● WHAT YOU SHOULD DO
Which lines hold the word "scene"? Copy each of them from the material.

● DATASET SECTION
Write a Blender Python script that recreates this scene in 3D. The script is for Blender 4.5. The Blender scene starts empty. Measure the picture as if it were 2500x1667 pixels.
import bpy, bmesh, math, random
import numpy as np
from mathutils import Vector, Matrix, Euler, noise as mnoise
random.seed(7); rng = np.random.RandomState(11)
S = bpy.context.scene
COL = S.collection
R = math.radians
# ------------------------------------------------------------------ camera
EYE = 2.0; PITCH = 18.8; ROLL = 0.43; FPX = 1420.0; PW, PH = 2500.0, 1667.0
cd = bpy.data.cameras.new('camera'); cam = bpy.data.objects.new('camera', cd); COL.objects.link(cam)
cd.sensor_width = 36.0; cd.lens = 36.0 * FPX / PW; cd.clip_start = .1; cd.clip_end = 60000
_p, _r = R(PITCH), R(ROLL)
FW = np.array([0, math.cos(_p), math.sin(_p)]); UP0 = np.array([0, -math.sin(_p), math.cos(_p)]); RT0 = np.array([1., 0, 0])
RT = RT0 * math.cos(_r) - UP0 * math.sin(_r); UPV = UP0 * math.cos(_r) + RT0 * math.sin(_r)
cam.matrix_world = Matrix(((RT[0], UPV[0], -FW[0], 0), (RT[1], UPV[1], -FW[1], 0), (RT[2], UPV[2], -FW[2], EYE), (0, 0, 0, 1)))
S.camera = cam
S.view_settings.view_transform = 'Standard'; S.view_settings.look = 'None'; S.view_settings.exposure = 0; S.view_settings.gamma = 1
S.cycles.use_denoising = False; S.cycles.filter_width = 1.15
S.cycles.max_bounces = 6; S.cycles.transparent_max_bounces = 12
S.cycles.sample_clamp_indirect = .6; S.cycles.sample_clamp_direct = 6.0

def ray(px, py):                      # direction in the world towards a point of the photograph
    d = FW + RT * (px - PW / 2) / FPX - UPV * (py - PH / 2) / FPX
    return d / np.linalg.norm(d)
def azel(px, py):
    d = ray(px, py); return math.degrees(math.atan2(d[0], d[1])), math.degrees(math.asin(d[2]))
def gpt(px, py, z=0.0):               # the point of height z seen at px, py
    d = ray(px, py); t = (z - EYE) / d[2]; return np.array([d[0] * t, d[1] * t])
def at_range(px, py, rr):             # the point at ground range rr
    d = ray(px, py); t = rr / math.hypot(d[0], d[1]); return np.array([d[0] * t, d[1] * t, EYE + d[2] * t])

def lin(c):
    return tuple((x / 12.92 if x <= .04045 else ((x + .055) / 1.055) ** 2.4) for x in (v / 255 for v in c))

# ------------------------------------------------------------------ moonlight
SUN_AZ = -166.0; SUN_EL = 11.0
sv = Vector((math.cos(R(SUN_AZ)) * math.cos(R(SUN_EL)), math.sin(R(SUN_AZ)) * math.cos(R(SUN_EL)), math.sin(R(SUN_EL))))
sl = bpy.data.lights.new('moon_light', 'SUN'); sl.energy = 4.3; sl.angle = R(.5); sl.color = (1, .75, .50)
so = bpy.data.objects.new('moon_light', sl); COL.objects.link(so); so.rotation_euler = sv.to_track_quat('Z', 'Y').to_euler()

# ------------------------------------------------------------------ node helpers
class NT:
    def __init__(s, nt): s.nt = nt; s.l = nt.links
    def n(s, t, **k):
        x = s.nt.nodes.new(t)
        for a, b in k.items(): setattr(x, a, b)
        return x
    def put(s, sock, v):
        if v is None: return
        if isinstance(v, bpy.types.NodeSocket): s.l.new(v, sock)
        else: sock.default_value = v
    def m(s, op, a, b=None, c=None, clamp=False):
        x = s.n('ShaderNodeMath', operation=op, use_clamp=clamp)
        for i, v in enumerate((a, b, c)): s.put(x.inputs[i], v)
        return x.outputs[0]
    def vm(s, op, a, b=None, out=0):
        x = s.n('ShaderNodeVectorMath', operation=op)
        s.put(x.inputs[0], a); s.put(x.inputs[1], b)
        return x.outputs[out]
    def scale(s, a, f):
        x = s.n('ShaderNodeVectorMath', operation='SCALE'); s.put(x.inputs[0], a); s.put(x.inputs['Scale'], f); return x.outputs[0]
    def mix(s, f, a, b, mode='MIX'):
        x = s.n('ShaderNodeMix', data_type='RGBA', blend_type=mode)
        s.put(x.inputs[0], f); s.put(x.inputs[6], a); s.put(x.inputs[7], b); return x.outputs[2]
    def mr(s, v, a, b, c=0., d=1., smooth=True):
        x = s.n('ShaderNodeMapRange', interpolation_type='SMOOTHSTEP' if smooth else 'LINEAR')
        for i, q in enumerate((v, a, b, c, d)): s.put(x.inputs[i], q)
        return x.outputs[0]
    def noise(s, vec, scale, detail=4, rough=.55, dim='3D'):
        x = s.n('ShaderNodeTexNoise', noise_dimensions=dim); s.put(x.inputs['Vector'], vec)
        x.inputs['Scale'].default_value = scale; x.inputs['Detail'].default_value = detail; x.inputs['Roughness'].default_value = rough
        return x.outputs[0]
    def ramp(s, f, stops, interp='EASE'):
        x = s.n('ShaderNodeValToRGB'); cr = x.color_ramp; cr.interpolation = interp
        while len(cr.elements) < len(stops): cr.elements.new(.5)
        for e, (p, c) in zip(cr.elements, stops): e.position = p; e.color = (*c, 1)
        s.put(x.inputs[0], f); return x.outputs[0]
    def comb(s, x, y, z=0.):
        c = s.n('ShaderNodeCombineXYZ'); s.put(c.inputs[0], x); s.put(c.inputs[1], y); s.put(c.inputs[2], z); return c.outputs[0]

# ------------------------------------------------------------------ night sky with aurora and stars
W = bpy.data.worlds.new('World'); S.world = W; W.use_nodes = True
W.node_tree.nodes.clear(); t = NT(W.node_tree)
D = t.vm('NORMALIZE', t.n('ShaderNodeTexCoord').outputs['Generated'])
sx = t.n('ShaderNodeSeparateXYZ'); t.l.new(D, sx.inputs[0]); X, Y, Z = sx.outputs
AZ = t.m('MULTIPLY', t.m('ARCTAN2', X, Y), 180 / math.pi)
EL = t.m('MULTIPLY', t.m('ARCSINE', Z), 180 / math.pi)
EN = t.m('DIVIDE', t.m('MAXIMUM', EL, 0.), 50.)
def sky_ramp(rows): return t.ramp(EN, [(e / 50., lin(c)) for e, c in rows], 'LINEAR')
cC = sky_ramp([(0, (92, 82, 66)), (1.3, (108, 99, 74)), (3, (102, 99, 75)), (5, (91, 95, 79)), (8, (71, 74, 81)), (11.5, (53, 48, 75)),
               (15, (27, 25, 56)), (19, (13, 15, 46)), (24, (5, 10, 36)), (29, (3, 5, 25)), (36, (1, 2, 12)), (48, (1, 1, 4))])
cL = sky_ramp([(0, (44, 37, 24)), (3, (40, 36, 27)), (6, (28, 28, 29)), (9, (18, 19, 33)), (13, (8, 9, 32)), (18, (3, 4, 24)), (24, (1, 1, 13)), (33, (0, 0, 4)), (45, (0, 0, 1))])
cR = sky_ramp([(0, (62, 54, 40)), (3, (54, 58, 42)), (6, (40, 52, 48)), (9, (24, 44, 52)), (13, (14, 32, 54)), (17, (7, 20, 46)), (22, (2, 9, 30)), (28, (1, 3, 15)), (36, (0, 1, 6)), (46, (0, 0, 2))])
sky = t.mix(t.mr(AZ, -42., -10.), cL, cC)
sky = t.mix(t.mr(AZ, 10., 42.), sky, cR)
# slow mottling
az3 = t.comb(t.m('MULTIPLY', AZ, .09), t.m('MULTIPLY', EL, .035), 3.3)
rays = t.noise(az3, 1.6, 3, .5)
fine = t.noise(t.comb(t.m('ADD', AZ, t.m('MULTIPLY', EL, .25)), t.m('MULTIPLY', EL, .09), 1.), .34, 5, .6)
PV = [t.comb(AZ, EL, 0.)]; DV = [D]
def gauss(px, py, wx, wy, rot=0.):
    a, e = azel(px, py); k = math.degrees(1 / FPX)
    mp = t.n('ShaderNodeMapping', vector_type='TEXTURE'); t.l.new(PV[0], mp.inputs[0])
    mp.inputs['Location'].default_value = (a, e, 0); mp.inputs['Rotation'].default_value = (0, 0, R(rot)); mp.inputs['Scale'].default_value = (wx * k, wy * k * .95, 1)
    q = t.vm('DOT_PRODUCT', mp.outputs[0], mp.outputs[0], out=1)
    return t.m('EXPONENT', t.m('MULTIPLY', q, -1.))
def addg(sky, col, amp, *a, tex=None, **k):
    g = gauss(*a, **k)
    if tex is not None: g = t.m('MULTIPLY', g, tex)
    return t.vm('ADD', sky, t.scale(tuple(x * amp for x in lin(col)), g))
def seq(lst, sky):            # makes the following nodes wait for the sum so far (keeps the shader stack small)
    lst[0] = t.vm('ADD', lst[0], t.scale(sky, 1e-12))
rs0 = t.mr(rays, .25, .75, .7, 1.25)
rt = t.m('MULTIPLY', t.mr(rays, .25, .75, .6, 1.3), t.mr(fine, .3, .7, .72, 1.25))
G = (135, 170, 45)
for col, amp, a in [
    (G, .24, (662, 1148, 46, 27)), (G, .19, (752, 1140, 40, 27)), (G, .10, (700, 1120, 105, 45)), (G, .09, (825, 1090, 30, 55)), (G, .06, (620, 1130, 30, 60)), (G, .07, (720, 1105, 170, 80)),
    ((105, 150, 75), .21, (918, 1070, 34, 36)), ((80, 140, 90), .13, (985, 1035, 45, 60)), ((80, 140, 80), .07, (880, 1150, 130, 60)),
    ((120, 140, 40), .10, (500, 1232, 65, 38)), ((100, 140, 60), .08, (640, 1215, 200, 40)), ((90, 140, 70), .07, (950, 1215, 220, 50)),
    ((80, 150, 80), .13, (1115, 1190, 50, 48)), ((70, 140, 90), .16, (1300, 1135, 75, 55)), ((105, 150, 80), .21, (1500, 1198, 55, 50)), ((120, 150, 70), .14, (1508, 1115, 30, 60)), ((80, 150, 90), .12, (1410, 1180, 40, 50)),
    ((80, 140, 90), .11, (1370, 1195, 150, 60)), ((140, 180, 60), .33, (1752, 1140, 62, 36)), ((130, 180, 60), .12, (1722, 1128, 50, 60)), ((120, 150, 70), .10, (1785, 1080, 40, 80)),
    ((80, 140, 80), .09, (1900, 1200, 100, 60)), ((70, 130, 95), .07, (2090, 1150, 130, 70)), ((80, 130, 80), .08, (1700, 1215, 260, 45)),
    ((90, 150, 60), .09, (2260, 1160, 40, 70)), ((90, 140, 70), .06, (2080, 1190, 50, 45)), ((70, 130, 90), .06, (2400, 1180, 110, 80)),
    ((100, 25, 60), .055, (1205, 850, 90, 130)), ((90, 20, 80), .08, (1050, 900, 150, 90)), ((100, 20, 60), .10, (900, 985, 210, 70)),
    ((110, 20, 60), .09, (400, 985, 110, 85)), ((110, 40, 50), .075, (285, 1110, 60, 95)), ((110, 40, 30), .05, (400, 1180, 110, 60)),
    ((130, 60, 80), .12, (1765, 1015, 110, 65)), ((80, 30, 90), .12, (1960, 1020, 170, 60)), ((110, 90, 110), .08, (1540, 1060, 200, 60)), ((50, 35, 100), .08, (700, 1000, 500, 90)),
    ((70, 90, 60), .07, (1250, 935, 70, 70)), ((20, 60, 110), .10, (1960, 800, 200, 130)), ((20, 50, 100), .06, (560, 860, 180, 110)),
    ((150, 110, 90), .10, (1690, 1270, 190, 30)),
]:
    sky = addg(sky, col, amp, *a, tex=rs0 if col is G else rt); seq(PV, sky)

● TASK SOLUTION
Write a Blender Python script that recreates this scene in 3D. The script is for Blender 4.5. The Blender scene starts empty. Measure the picture as if it were 2500x1667 pixels.
S = bpy.context.scene